Monday, June 03, 2024

MMIW&G, Five Years On


                                                                       MMIWG2S artwork -- Connor Sarazin

 This is the fifth anniversary of the release of the report on Missing and Murdered Indigenous Women and Girls with its 231 recommendations. It is sobering that on this anniversary a trial is unfolding in Manitoba for a man who admits to the murders of four Indigenous women and disposing of their bodies in two landfills. And just a few days ago murderer Robert Pickton died. He killed more than 40 women, a number of them Indigenous. 

The United Church of Canada was supportive of this process as part of the denomination's commitment to reconciliation from 2016 until the release of the report in 2019 and beyond, including a call to search those landfills. Here is a portion of the news release by the United Church and then Moderator Richard Bott in 2019. 

Highlights of the Final Report

The final report focuses on the fundamental human rights of Indigenous women and girls. That the report is even available is because of the courage of families and survivors. Many Indigenous families, advocates, and allies spent years raising awareness for this to become a reality. We all have a role in ensuring that the Calls for Justice are implemented.

The final report finds genocide. The use of genocide in the report was the result of thousands of people submitting their testimony, as well as the Commissioners conducting their own legal research and analysis. The Commissioners created a supplementary report(opens in a new tab)  that explains why this finding is appropriate. The Truth and Reconciliation Commission’s final report also found cultural genocide.

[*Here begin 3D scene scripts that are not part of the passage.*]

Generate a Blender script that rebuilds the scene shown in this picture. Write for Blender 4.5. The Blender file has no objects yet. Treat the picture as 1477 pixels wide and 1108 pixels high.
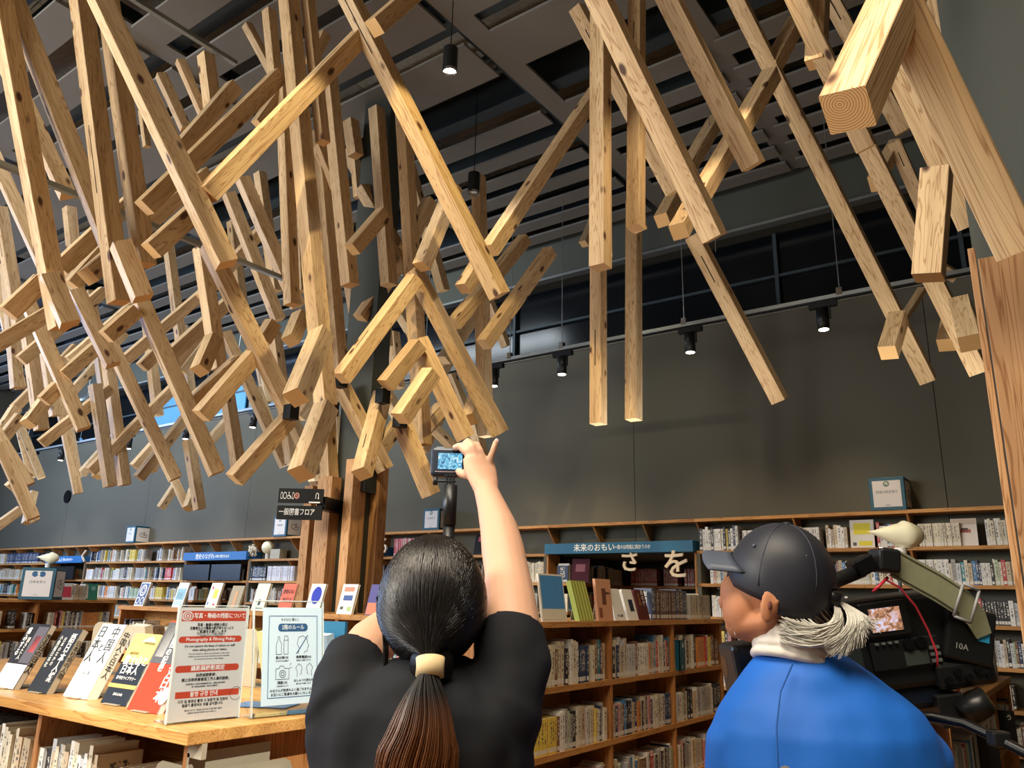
import bpy, bmesh, math, random
from mathutils import Vector, Matrix, Euler
from math import sin, cos, pi, radians as R_

# ---------------------------------------------------------------- camera, world, lights, exposure
SC = bpy.context.scene
COL = SC.collection
YAW, PIT, ROL, FPX = 0.632911, 0.266507, 0.0220331, 1140.58
_f = Vector((-sin(YAW)*cos(PIT), cos(YAW)*cos(PIT), sin(PIT)))
_r = Vector((cos(YAW), sin(YAW), 0)); _u = _r.cross(_f)
CR, CU = _r*cos(ROL)+_u*sin(ROL), _u*cos(ROL)-_r*sin(ROL)
cam_d = bpy.data.cameras.new('camera'); cam = bpy.data.objects.new('camera', cam_d); COL.objects.link(cam)
m = Matrix.Identity(4)
for i in range(3):
    m[i][0], m[i][1], m[i][2] = CR[i], CU[i], -_f[i]
m[2][3] = 1.5
cam.matrix_world = m
cam_d.sensor_width = 36; cam_d.lens = FPX/1477*36; cam_d.clip_start = .05
SC.camera = cam

world = bpy.data.worlds.new('world'); SC.world = world; world.use_nodes = True
bg = world.node_tree.nodes['Background']; bg.inputs[0].default_value = (.55, .65, .8, 1); bg.inputs[1].default_value = .1

def area(name, loc, target, sx, sy, power, col, spread=180):
    d = bpy.data.lights.new(name, 'AREA'); d.shape = 'RECTANGLE'; d.size = sx; d.size_y = sy
    d.energy = power; d.color = col; d.spread = R_(spread)
    o = bpy.data.objects.new(name, d); COL.objects.link(o); o.location = loc
    o.rotation_euler = (Vector(target)-Vector(loc)).to_track_quat('-Z', 'Y').to_euler()
    return o
def spot(name, loc, target, power, col, ang=50, blend=.6, rad=.03):
    d = bpy.data.lights.new(name, 'SPOT'); d.energy = power; d.color = col; d.spot_size = R_(ang)
    d.spot_blend = blend; d.shadow_soft_size = rad
    o = bpy.data.objects.new(name, d); COL.objects.link(o); o.location = loc
    o.rotation_euler = (Vector(target)-Vector(loc)).to_track_quat('-Z', 'Y').to_euler()
    return o
# daylight from the windows behind and left of the visitor, warm hall lamps behind and above
area('daylight_window', (-9.0, -4.6, 3.6), (-6.0, 4, 3.4), 7, 3.2, 470, (.86, .93, 1.0))
area('hall_lamps', (-6.0, -4.4, 4.4), (-1.6, 4, 2.8), 4, 2.0, 330, (1.0, .89, .72))
area('far_daylight', (-18.5, 1.5, 4.2), (-10, 6, 4.0), 3, 2.5, 560, (.45, .62, 1.0))
area('people_fill', (-.6, -.6, 5.7), (-1.0, 1.6, 0), 3.5, 2, 95, (1.0, .86, .68), 95)  # unseen fill added overhead to brighten the two people
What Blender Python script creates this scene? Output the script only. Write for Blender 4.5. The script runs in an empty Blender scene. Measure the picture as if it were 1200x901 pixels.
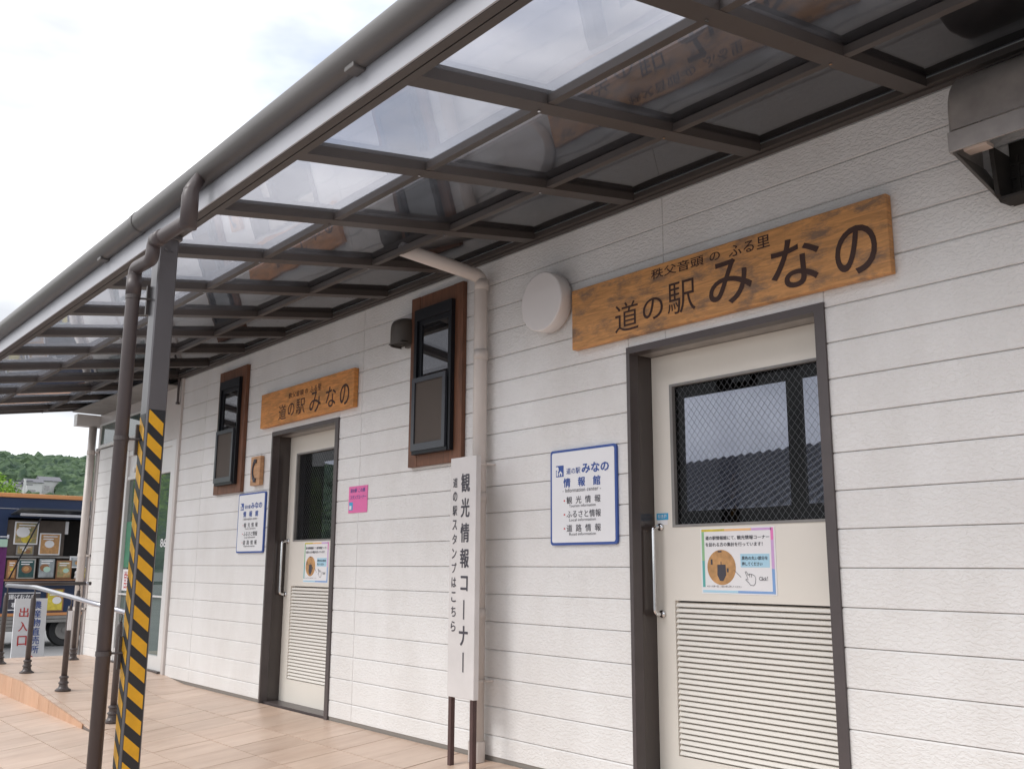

We need to move forward with a comprehensive and coordinated National Action Plan led by Indigenous women and girls to make fundamental changes to Canada’s laws, policies, and practices that will end the genocide. The lives of Indigenous women, girls, and Two-Spirit people are still at risk. We must urgently implement a National Action Plan that involves federal, provincial, municipal, and Indigenous governments for this to work. The plan must be implemented within a human rights framework to ensure that the rights of Indigenous women and girls are upheld and respected.

“We call upon federal, provincial, territorial, municipal, and Indigenous governments, in partnership with Indigenous Peoples, to develop and implement a National Action Plan to address violence against Indigenous women, girls, and 2SLGBTQQIA people, as recommended in our Interim Report and in support of existing recommendations by other bodies of inquiry and other reports. As part of the National Action Plan, we call upon all governments to ensure that equitable access to basic rights such as employment, housing, education, safety, and health care is recognized as a fundamental means of protecting Indigenous and human rights, resourced and supported as rights-based programs founded on substantive equality. All programs must be no-barrier, and must apply regardless of Status or location.”
—Call for Justice 1.1 to governments, excerpted from the National Inquiry into Missing and Murdered Indigenous Women and Girls Final Report: Call for Justice

 Let us honour the truth together and be part of the change needed to create a new reality where Indigenous women, girls, and Two-Spirit people are safe and live in dignity. Let this be the last inquiry.